User experience[edit]

See the full design documentation on mediawiki.org.

Methodology[edit]

In this study, we will compare two versions of the mid-edit workflow to pre-edit v2 from study 2 and a control.

  1. A control, in which an anonymous (IP) editor see no differences -- represents the current user experience where no calls to action appear before a user registers.
  2. A pre-edit v2 call to action which is triggered by an anonymous editor clicking any of the edit buttons on an article that emphasizes the optional nature of registration and renders "continue editing" as a button.
  3. A mid-edit (sign-up primary) call to action which is triggered by an anonymous editor clicking the "save" button in the edit form that emphasizes "sign-up" over "continue anonymously".
  4. A mid-edit (balanced) call to action which is triggered by an anonymous editor clicking the "save" button in the edit form that does not emphasize "sign-up" over "continue anonymously".

Research questions[edit]

RQ 1: Why was there still a decrease in productivity when "continue editing" was made more prominent?[edit]

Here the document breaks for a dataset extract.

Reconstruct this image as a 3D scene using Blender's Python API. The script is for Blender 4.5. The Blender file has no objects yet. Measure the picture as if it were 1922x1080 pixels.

Rationale: Any interruption has the potential to disrupt a workflow. Interruptions that occur right before an edit is could have a very high potential to disrupt productivity. The interruption that pre-edit v1/v2 raised right before saving an edit could explain the productivity decrease we saw in study #2 -- regardless of the content of that interruption. If this is true, moving the interruption after the edit is made in the workflow should reduce the decrease in productivity.

Hypothesis 1.1: Users in the mid-edit conditions will be more productive than users in the pre-edit v2 condition.

Rationale: As was stated in study #2, we suspect that some anonymous editors will refuse to register an account and that relegating the option to continue anonymously to second-class status might demotivate these editors from continuing their legitimate work.

Hypothesis 1.2: Users in the balanced mid-edit condition will be more productive than users in the signup mid-edit condition.


RQ 2: How does the mid-edit intervention affect the activation and retention of users?[edit]

Rationale: Making a change to a wiki page takes time and energy. Behavioral economics has identified a common pattern whereby people who invest in something will be likely to want to complete the investment even in the case of set backs (see en:sunk cost for a discussion). If users who have completed making their changes and are ready to save feel invested in their work, an interruption should be less likely to deter them from completing the task that they started. This means that users should be less likely to abandon an edit in the mid-edit conditions (where they have already invested time) than the pre-edit condition (where they have yet to invest time).

Hypothesis 2.1: Users in the mid-edit conditions will have a higher edit completion rate than users in the pre-edit v2 condition.

Rationale: In addition to greater privacy protections, we believe that users who register accounts show public commitment and interest in editing Wikipedia. This, plus additional tools for retaining users like notifications, will lead to greater contributions over time by users who register in our experimental conditions.

Hypothesis 2.2: Editors who register using the CTAs will have a greater retention rate than those who contribute anonymously.